PROBLEM STATEMENT —
Quote only the lines from the line containing "What Blender Python" to the line containing "COL = S.collection", with both of those lines included, please, exactly as written.

+++

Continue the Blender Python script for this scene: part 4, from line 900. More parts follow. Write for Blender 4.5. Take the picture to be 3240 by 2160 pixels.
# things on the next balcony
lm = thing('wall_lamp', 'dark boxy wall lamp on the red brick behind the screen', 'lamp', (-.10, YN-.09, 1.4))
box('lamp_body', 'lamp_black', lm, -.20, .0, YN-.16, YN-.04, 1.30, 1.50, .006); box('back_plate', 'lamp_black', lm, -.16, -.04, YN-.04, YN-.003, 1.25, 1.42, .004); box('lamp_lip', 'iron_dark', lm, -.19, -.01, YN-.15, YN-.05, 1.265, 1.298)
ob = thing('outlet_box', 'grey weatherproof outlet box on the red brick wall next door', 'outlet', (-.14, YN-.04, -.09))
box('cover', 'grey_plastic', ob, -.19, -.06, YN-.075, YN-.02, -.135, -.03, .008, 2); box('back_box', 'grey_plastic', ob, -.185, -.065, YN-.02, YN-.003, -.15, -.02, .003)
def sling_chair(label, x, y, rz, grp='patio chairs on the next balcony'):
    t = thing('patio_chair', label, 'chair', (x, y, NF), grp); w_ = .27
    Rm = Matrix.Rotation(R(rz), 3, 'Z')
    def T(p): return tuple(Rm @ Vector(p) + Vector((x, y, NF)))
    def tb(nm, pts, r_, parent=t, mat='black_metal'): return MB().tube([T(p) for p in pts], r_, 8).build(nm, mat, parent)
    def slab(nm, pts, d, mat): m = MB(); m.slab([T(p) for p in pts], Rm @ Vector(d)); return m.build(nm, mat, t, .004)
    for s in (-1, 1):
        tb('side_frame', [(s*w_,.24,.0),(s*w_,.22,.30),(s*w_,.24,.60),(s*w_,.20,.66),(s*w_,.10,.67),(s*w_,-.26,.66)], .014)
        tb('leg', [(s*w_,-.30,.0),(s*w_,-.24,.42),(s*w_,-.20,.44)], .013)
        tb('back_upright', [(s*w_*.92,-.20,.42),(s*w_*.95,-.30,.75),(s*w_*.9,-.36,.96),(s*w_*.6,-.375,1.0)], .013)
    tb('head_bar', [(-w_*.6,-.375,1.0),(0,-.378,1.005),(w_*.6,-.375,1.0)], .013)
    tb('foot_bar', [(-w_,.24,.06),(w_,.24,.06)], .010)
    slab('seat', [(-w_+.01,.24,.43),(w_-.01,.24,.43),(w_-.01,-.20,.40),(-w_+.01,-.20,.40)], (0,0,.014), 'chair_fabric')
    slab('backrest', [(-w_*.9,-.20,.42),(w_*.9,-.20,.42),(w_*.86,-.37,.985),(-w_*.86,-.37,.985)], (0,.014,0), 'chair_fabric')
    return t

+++

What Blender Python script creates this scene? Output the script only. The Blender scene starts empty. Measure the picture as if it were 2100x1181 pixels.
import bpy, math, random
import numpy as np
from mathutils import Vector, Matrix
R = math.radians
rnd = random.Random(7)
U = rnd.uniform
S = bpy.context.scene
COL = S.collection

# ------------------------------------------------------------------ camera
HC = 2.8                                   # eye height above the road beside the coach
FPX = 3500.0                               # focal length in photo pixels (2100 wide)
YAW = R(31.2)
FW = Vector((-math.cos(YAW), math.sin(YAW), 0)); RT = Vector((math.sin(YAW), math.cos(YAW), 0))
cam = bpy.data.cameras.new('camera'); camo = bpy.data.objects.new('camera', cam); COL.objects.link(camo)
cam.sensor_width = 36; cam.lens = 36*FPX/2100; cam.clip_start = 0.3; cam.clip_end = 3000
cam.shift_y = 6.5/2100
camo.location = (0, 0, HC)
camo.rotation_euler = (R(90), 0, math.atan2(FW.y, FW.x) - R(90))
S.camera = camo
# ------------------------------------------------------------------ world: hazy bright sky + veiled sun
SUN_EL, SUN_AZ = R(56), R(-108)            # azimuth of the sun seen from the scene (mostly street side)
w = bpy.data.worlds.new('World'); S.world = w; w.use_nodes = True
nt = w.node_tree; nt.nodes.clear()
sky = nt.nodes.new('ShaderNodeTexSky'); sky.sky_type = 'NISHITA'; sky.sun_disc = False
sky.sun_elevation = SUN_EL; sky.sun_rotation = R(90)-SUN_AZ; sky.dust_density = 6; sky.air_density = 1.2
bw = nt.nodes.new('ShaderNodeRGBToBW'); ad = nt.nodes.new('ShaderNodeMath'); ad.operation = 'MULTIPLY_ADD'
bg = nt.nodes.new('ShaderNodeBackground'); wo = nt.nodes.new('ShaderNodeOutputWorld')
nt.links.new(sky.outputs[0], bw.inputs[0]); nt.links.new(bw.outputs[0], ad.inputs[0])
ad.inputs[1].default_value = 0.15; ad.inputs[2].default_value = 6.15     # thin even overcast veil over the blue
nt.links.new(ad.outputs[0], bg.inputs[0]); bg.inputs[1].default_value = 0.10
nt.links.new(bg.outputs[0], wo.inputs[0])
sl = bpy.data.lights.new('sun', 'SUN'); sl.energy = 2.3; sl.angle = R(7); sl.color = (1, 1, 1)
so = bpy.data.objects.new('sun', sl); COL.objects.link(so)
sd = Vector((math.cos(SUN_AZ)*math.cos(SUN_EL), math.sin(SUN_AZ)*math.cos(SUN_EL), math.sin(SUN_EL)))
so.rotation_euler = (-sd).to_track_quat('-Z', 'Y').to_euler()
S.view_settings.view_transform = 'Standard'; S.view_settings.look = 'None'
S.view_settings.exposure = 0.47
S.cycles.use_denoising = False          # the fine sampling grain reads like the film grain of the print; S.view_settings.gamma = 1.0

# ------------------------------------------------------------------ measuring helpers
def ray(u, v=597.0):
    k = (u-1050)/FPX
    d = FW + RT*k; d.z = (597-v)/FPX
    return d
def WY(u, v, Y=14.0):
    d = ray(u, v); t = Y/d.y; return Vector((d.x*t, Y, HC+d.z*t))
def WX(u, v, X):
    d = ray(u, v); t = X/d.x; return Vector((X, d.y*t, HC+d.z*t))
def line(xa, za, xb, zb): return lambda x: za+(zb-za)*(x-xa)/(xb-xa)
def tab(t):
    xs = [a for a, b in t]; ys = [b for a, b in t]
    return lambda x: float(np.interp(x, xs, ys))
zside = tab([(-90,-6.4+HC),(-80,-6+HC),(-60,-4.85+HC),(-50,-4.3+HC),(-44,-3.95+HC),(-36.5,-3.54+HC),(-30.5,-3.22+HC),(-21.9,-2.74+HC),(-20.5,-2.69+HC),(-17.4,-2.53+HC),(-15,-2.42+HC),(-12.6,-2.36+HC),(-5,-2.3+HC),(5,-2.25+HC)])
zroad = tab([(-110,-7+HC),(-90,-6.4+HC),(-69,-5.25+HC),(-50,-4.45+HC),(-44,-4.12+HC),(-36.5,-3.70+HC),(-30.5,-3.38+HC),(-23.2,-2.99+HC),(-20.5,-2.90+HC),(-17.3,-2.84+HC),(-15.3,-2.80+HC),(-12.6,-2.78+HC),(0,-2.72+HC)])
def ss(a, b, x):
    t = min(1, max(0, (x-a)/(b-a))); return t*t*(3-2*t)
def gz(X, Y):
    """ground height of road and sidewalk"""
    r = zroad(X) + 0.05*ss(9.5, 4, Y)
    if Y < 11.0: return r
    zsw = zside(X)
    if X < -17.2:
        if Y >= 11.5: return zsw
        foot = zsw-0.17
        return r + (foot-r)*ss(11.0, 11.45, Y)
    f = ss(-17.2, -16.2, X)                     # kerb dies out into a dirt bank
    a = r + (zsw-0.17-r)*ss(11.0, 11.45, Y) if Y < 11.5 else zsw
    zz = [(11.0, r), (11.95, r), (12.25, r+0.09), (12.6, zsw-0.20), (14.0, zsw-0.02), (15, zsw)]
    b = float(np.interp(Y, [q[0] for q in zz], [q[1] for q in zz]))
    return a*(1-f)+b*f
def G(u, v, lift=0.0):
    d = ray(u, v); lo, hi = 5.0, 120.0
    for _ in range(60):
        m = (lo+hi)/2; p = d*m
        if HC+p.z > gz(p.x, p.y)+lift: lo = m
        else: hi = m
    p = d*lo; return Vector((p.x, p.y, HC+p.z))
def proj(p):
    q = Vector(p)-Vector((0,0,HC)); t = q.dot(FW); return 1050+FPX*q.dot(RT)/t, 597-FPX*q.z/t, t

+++

TASK RESULT —
What Blender Python script creates this scene? Output the script only. The Blender scene starts empty. Measure the picture as if it were 2100x1181 pixels.
import bpy, math, random
import numpy as np
from mathutils import Vector, Matrix
R = math.radians
rnd = random.Random(7)
U = rnd.uniform
S = bpy.context.scene
COL = S.collection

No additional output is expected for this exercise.